Из грандиозных планов ничего не выходило. Александр-младший попытался договориться о нескольких инсценировках романов Дюма-отца: «Жозеф Бальзамо», «Сорок пять», «Паж герцога Савойского»… Тщетно! В чем была причина неудачи? «Мальчик» ли не сумел взяться за дело – или же директора театров утратили доверие к автору «Трех мушкетеров»? Как бы то ни было, разочарованный Дюма решил, что из этих переговоров не последует ничего определенного до тех пор, пока он не сдвинется с места и не начнет сам улаживать свои дела.
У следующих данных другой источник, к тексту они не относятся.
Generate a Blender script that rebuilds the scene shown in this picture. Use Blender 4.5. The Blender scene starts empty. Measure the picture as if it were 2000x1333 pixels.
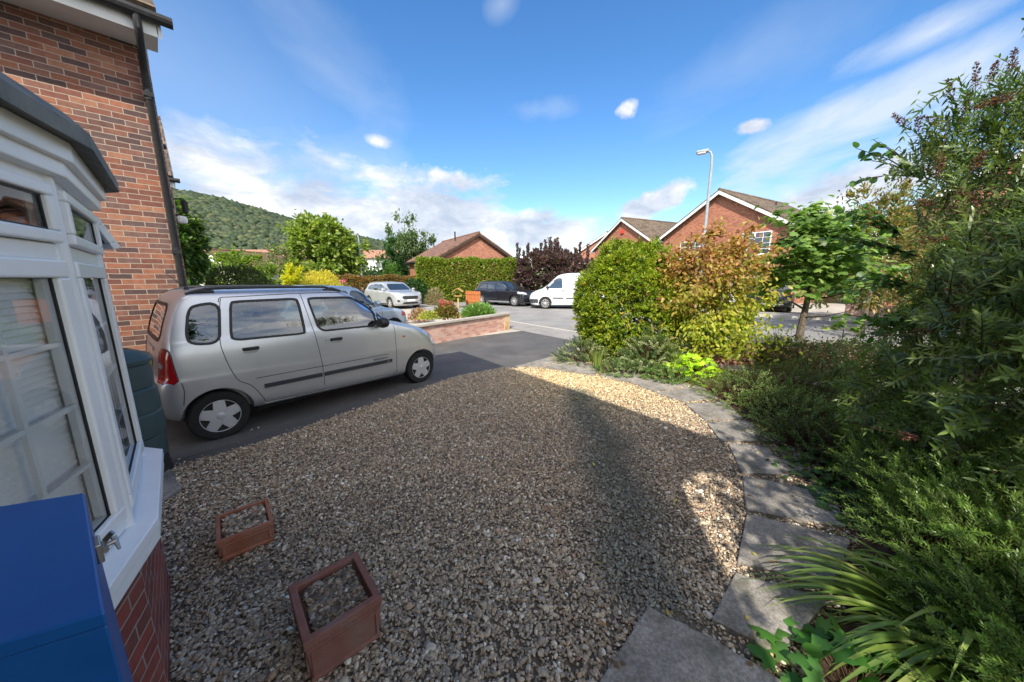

Но небольшая интермедия, впрочем, оказавшаяся скорее приятной, помешала ему немедленно привести в исполнение свои намерения: Эмилия с маленькой дочкой приехала в Неаполь. Их появление его растрогало. Дюма повез обеих в Швейцарию. Ради этой туристической поездки Эмилия вновь – у нее это обратилось уже в какую-то манию, хотя и довольно невинную! – переоделась в мужской костюм, приняв обличье юноши. Впрочем, этот маскарад нисколько не мешал малышке Микаэле, которой к тому времени исполнилось два года, называть «юношу» мамочкой. Что же касается самой Эмилии, она охотно звала «папочкой» своего импозантного покровителя, а тот уже не понимал, умиляться ему или обижаться.

За неделю странствующая семья побывала на озере Четырех Кантонов, в Люцерне, на озере Бриенц, в Интерлакене, Берне, на водопадах Рейна, в Шаффхаузе… Дюма до тошноты объелся швейцарскими красотами. Может быть, подобного рода поездки ему уже не по возрасту? Да и Эмилия начала его немного раздражать своими восторженными повизгиваниями и ужимками влюбленной девочки. Ох, слишком уж долго он ею любуется, ему необходимы перемены, неожиданности, что-то яркое, сверкающее! Пылкая и роскошная Фанни Гордоза уже вытеснила из его мыслей чересчур хорошенькую мамочку Микаэлы. Возвращаясь в Неаполь с Эмилией и ее малышкой, Александр мечтал лишь об одном – как-нибудь поскорее их спровадить. И, едва они скрылись из виду, тотчас стал готовиться к переезду в Париж вместе с той, кого он уже считал своей главной и окончательной возлюбленной.

Он был уверен в том, что, появляясь об руку с ним в салонах, Фанни пленит всех своей резвостью, своим пламенным взглядом и переливами божественного голоса. Они станут самой знаменитой и желанной парой во всем Париже. Их две славы сольются в одну.